>> begin Data supplied

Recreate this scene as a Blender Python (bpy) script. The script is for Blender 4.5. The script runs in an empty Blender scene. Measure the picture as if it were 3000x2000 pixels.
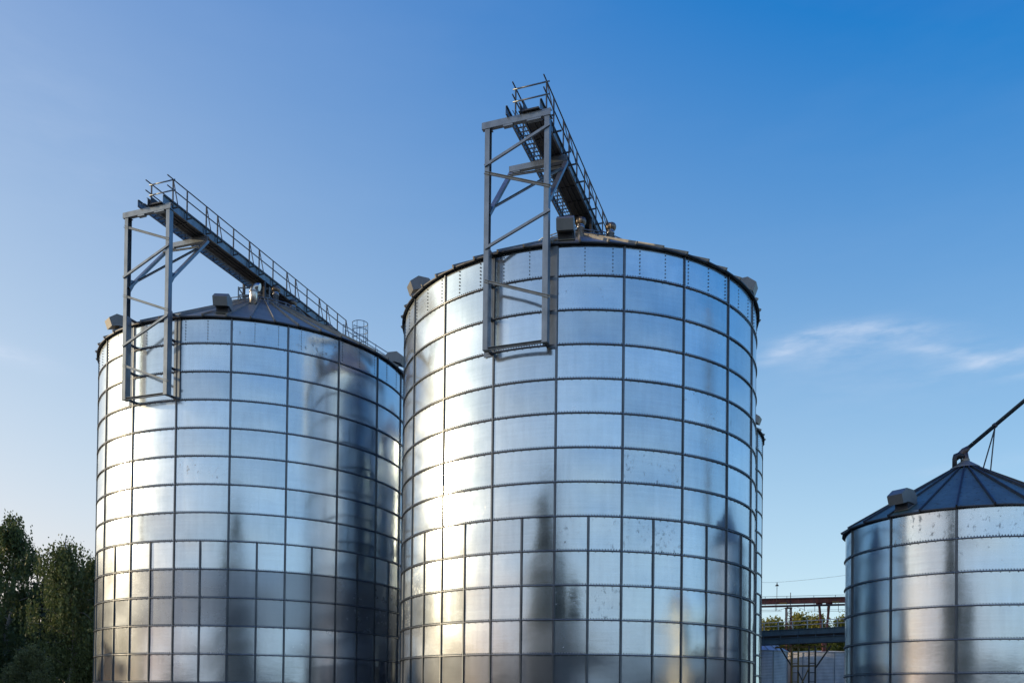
import bpy, math, random
import numpy as np
from mathutils import Vector, Matrix

random.seed(7)
rng = np.random.default_rng(7)
sc = bpy.context.scene
col = sc.collection
PI = math.pi
R_ = math.radians

# ------------------------------------------------------------------ mesh builder
class MB:
    """collects shapes; build() links them as ONE mesh object"""
    def __init__(s):
        s.v = []; s.f = []; s.m = []; s.sm = []
    def add(s, verts, faces, mi=0, smooth=False):
        o = len(s.v)
        s.v.extend([tuple(map(float, p)) for p in verts])
        s.f.extend([tuple(i + o for i in f) for f in faces])
        s.m.extend([mi] * len(faces)); s.sm.extend([smooth] * len(faces))
        return s
    def box(s, c, d, mi=0, M=None):
        x, y, z = (q / 2 for q in d)
        P = [Vector((sx * x, sy * y, sz * z)) for sz in (-1, 1) for sy in (-1, 1) for sx in (-1, 1)]
        if M is not None: P = [M @ p for p in P]
        P = [p + Vector(c) for p in P]
        return s.add(P, [(0, 2, 3, 1), (4, 5, 7, 6), (0, 1, 5, 4), (2, 6, 7, 3), (0, 4, 6, 2), (1, 3, 7, 5)], mi)
    def frame(s, a, b, up=(0, 0, 1)):
        a, b = Vector(a), Vector(b); d = (b - a).normalized(); u = Vector(up)
        if abs(d.dot(u)) > .98: u = Vector((0, 1, 0))
        x = d.cross(u).normalized(); y = x.cross(d).normalized()
        return a, b, d, x, y
    def bar(s, a, b, w, h, mi=0, up=(0, 0, 1)):
        """rectangular bar; w sideways, h along up"""
        return s.sect(a, b, [(-w/2, -h/2), (w/2, -h/2), (w/2, h/2), (-w/2, h/2)], mi, up)
    def sect(s, a, b, poly, mi=0, up=(0, 0, 1), smooth=False):
        a, b, d, x, y = s.frame(a, b, up)
        n = len(poly)
        P = [a + x * p + y * q for p, q in poly] + [b + x * p + y * q for p, q in poly]
        F = [(i, (i + 1) % n, n + (i + 1) % n, n + i) for i in range(n)]
        s.add(P, F, mi, smooth)
        o = len(s.v) - 2 * n
        s.f += [tuple(o + i for i in reversed(range(n))), tuple(o + n + i for i in range(n))]
        s.m += [mi, mi]; s.sm += [False, False]
        return s
    def chan(s, a, b, w, h, t=.012, mi=0, up=(0, 0, 1), flip=1):
        """C channel: web plus two flanges"""
        f = flip
        poly = [(-f*w/2, -h/2), (f*w/2, -h/2), (f*w/2, -h/2+t), (-f*w/2+f*t, -h/2+t), (-f*w/2+f*t, h/2-t), (f*w/2, h/2-t), (f*w/2, h/2), (-f*w/2, h/2)]
        if f < 0: poly = poly[::-1]
        return s.sect(a, b, poly, mi, up)
    def tube(s, a, b, r, n=10, mi=0, r2=None, caps=True):
        return s.path([a, b], [r, r if r2 is None else r2], n, mi, caps)
    def path(s, pts, r, n=10, mi=0, caps=True, closed=False):
        pts = [Vector(p) for p in pts]; k = len(pts)
        if not hasattr(r, '__len__'): r = [r] * k
        V = []; prev = None
        for i, p in enumerate(pts):
            if closed: d = pts[(i + 1) % k] - pts[i - 1]
            else: d = pts[min(i + 1, k - 1)] - pts[max(i - 1, 0)]
            d.normalize()
            if prev is None:
                u = Vector((0, 0, 1)) if abs(d.z) < .9 else Vector((0, 1, 0))
                x = d.cross(u).normalized()
            else:
                x = (prev - d * prev.dot(d)).normalized()
            prev = x; y = d.cross(x)
            V += [p + (x * math.cos(2*PI*j/n) + y * math.sin(2*PI*j/n)) * r[i] for j in range(n)]
        F = []
        for i in range(k if closed else k - 1):
            i2 = (i + 1) % k
            F += [(i*n + j, i*n + (j+1) % n, i2*n + (j+1) % n, i2*n + j) for j in range(n)]
        s.add(V, F, mi, True)
        if caps and not closed:
            o = len(s.v) - k * n
            s.f += [tuple(o + j for j in reversed(range(n))), tuple(o + (k-1)*n + j for j in range(n))]
            s.m += [mi, mi]; s.sm += [False, False]
        return s
    def lathe(s, prof, n=24, c=(0, 0, 0), mi=0, smooth=True):
        V = []; k = len(prof)
        for r, z in prof:
            V += [(c[0] + r*math.cos(2*PI*j/n), c[1] + r*math.sin(2*PI*j/n), c[2] + z) for j in range(n)]
        F = [(i*n + j, i*n + (j+1) % n, (i+1)*n + (j+1) % n, (i+1)*n + j) for i in range(k-1) for j in range(n)]
        return s.add(V, F, mi, smooth)
    def prism(s, poly, x0, x1, mi=0):
        """poly of (y,z), extruded along x"""
        n = len(poly)
        P = [(x0, p, q) for p, q in poly] + [(x1, p, q) for p, q in poly]
        return s.add(P, [tuple(range(n)), tuple(reversed(range(n, 2*n)))] + [(i, n+i, n+(i+1) % n, (i+1) % n) for i in range(n)], mi)
    def build(s, name, mats, parent=None, loc=(0, 0, 0), rz=0.0):
        me = bpy.data.meshes.new(name)
        me.from_pydata(s.v, [], s.f)
        mats = mats if isinstance(mats, (list, tuple)) else [mats]
        for m in mats: me.materials.append(m)
        me.polygons.foreach_set('material_index', s.m)
        me.polygons.foreach_set('use_smooth', s.sm)
        me.update()
        return link(name, me, parent, loc, rz)

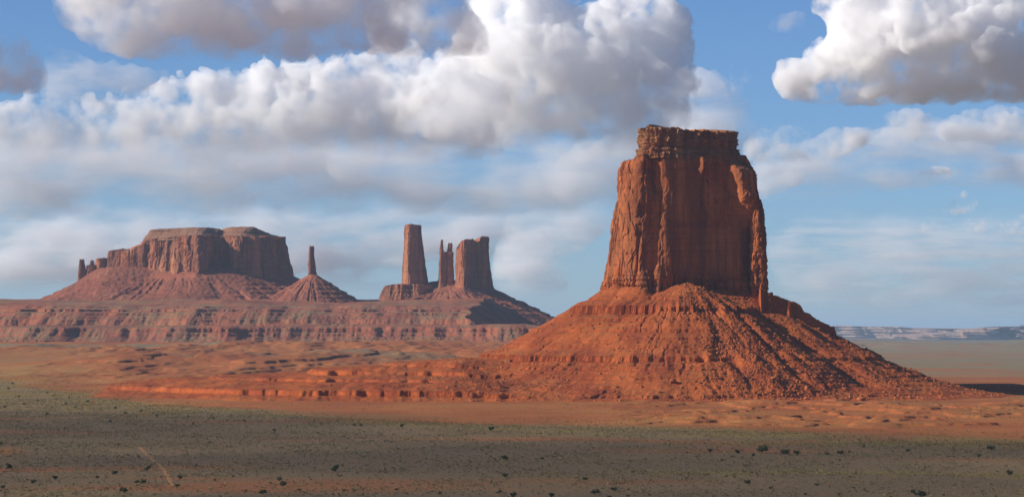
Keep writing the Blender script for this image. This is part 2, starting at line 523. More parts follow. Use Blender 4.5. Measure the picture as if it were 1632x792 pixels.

>> end Data supplied

Task brief: Please transcribe the material above exactly as written. Leave the pictures out.

Problem solution:
Recreate this scene as a Blender Python (bpy) script. The script is for Blender 4.5. The script runs in an empty Blender scene. Measure the picture as if it were 3000x2000 pixels.
import bpy, math, random
import numpy as np
from mathutils import Vector, Matrix

random.seed(7)
rng = np.random.default_rng(7)
sc = bpy.context.scene
col = sc.collection
PI = math.pi
R_ = math.radians

# ------------------------------------------------------------------ mesh builder
class MB:
    """collects shapes; build() links them as ONE mesh object"""
    def __init__(s):
        s.v = []; s.f = []; s.m = []; s.sm = []
    def add(s, verts, faces, mi=0, smooth=False):
        o = len(s.v)
        s.v.extend([tuple(map(float, p)) for p in verts])
        s.f.extend([tuple(i + o for i in f) for f in faces])
        s.m.extend([mi] * len(faces)); s.sm.extend([smooth] * len(faces))
        return s
    def box(s, c, d, mi=0, M=None):
        x, y, z = (q / 2 for q in d)
        P = [Vector((sx * x, sy * y, sz * z)) for sz in (-1, 1) for sy in (-1, 1) for sx in (-1, 1)]
        if M is not None: P = [M @ p for p in P]
        P = [p + Vector(c) for p in P]
        return s.add(P, [(0, 2, 3, 1), (4, 5, 7, 6), (0, 1, 5, 4), (2, 6, 7, 3), (0, 4, 6, 2), (1, 3, 7, 5)], mi)
    def frame(s, a, b, up=(0, 0, 1)):
        a, b = Vector(a), Vector(b); d = (b - a).normalized(); u = Vector(up)
        if abs(d.dot(u)) > .98: u = Vector((0, 1, 0))
        x = d.cross(u).normalized(); y = x.cross(d).normalized()
        return a, b, d, x, y
    def bar(s, a, b, w, h, mi=0, up=(0, 0, 1)):
        """rectangular bar; w sideways, h along up"""
        return s.sect(a, b, [(-w/2, -h/2), (w/2, -h/2), (w/2, h/2), (-w/2, h/2)], mi, up)
    def sect(s, a, b, poly, mi=0, up=(0, 0, 1), smooth=False):
        a, b, d, x, y = s.frame(a, b, up)
        n = len(poly)
        P = [a + x * p + y * q for p, q in poly] + [b + x * p + y * q for p, q in poly]
        F = [(i, (i + 1) % n, n + (i + 1) % n, n + i) for i in range(n)]
        s.add(P, F, mi, smooth)
        o = len(s.v) - 2 * n
        s.f += [tuple(o + i for i in reversed(range(n))), tuple(o + n + i for i in range(n))]
        s.m += [mi, mi]; s.sm += [False, False]
        return s
    def chan(s, a, b, w, h, t=.012, mi=0, up=(0, 0, 1), flip=1):
        """C channel: web plus two flanges"""
        f = flip
        poly = [(-f*w/2, -h/2), (f*w/2, -h/2), (f*w/2, -h/2+t), (-f*w/2+f*t, -h/2+t), (-f*w/2+f*t, h/2-t), (f*w/2, h/2-t), (f*w/2, h/2), (-f*w/2, h/2)]
        if f < 0: poly = poly[::-1]
        return s.sect(a, b, poly, mi, up)
    def tube(s, a, b, r, n=10, mi=0, r2=None, caps=True):
        return s.path([a, b], [r, r if r2 is None else r2], n, mi, caps)
    def path(s, pts, r, n=10, mi=0, caps=True, closed=False):
        pts = [Vector(p) for p in pts]; k = len(pts)
        if not hasattr(r, '__len__'): r = [r] * k
        V = []; prev = None
        for i, p in enumerate(pts):
            if closed: d = pts[(i + 1) % k] - pts[i - 1]
            else: d = pts[min(i + 1, k - 1)] - pts[max(i - 1, 0)]
            d.normalize()
            if prev is None:
                u = Vector((0, 0, 1)) if abs(d.z) < .9 else Vector((0, 1, 0))
                x = d.cross(u).normalized()
            else:
                x = (prev - d * prev.dot(d)).normalized()
            prev = x; y = d.cross(x)
            V += [p + (x * math.cos(2*PI*j/n) + y * math.sin(2*PI*j/n)) * r[i] for j in range(n)]
        F = []
        for i in range(k if closed else k - 1):
            i2 = (i + 1) % k
            F += [(i*n + j, i*n + (j+1) % n, i2*n + (j+1) % n, i2*n + j) for j in range(n)]
        s.add(V, F, mi, True)
        if caps and not closed:
            o = len(s.v) - k * n
            s.f += [tuple(o + j for j in reversed(range(n))), tuple(o + (k-1)*n + j for j in range(n))]
            s.m += [mi, mi]; s.sm += [False, False]
        return s
    def lathe(s, prof, n=24, c=(0, 0, 0), mi=0, smooth=True):
        V = []; k = len(prof)
        for r, z in prof:
            V += [(c[0] + r*math.cos(2*PI*j/n), c[1] + r*math.sin(2*PI*j/n), c[2] + z) for j in range(n)]
        F = [(i*n + j, i*n + (j+1) % n, (i+1)*n + (j+1) % n, (i+1)*n + j) for i in range(k-1) for j in range(n)]
        return s.add(V, F, mi, smooth)
    def prism(s, poly, x0, x1, mi=0):
        """poly of (y,z), extruded along x"""
        n = len(poly)
        P = [(x0, p, q) for p, q in poly] + [(x1, p, q) for p, q in poly]
        return s.add(P, [tuple(range(n)), tuple(reversed(range(n, 2*n)))] + [(i, n+i, n+(i+1) % n, (i+1) % n) for i in range(n)], mi)
    def build(s, name, mats, parent=None, loc=(0, 0, 0), rz=0.0):
        me = bpy.data.meshes.new(name)
        me.from_pydata(s.v, [], s.f)
        mats = mats if isinstance(mats, (list, tuple)) else [mats]
        for m in mats: me.materials.append(m)
        me.polygons.foreach_set('material_index', s.m)
        me.polygons.foreach_set('use_smooth', s.sm)
        me.update()
        return link(name, me, parent, loc, rz)

Keep writing the Blender script for this image. This is part 2, starting at line 523. More parts follow. Use Blender 4.5. Measure the picture as if it were 1632x792 pixels.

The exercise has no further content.